After landing or missing several nice trout, time ran out and I really had to head for home. “Are you sure?” asked JD, “The next bend is even better.”
Then last week on some small north-east streams, the forecast of ideal autumn weather suddenly turned to rain. Even when the models said it was about to stop, it didn’t. Sometimes, East Coast Lows just don’t give up.
I don’t mind lakes in the rain, and I’ve actually had some of my best estuary fishing in downpours. But when stream fishing for trout, rain is usually something to wait out by the fire with a coffee, or a convenient opportunity to catch up on the diary, or to make some overdue phone calls, or restock with supplies from the nearest town.
While I have fished streams in the rain, sometimes even with success, the prospect doesn’t excite me, and that’s especially true in autumn. Rain is right up there as an excuse for failure, so with my trip coming to an end, I headed south-west from the NSW border, trying to outrun the models and the rain radar. But when I reached my intended stream, the rain caught up and soon enveloped everything within striking distance.

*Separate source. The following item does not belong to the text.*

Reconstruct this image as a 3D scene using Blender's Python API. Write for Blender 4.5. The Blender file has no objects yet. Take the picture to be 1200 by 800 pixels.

With a sense of resignation, I got out of the car, and attempted to wader and jacket up in the meagre shelter of the tailgate. I was already categorising this session as merely a streamside stroll, simply reacquainting myself with a stretch of creek I hadn’t visited in years. Perhaps I might make a half-hearted cast with a nymph, or a down-and-across throw with a Woolly Bugger. But I didn’t really know how many (even, if any) trout were in this part of the stream. It hadn’t been promising on my last visit, and it was only the incredible district-wide turnaround, brought on by two years of ideal conditions, which had me looking again. In the rain though? Hardly a fair test.
I wandered downstream in the wet gloom, disturbing numerous drunk-looking grasshoppers in the sodden grass, passing a bend under a high bank with less care than a confident angler would have shown. A bright orange willow leaf, drifting in the current beneath me, must have caught my eye amidst the monochrome landscape – and then a good trout rose up and ate it!
You can imagine the transformation in attitude. I dropped to my knees, and rapidly replaced the nymph on my tippet with a small Commonwealth Hopper. I was now fishing again, and the fat drops pitting the water were immediately irrelevant. The hopper plopped onto the water a metre above where I’d seen the rise… drifting, drifting, clomp, strike. Way too soon on the lift. Damn!
Then, in the top of the very same pool, another rise… no, two rises. This trout was clipping softly though, not looking for hoppers. Something must have been actually hatching. I couldn’t see what on the rain-pocked water, so I changed to a small Royal Wulff. First cast, it was gone in a gentle sip. A fat 1½lb brown leapt from the water and then did its best to bust me off beneath every undercut in the pool before I was able to slide it into the net.
The rest of the session was the best small stream fishing I’ve enjoyed in ages. I caught more good fish, most of which I managed to see rising first, despite the rain. I missed some too, but I honestly didn’t care. By the time I got back to the car, my lens cloth was too wet to wipe my polaroids, and I could feel a disconcerting trickle where my hood met my jacket. It didn’t matter. I’d just experienced stream dry fly fishing at its finest – and in the rain.
Excuses? I see flies blamed for failure, along with weather, tides, and even, on heavily-fished waters like the Goulburn, ‘hook-shy’ fish – as if that’s an attitude the poor old trout have to somehow correct. Yet as the past month or so has reminded me, excuses are often just that: lame reasons we can’t catch fish when in fact, with a bit of optimism, thinking and effort, the catching could just be as good as it gets.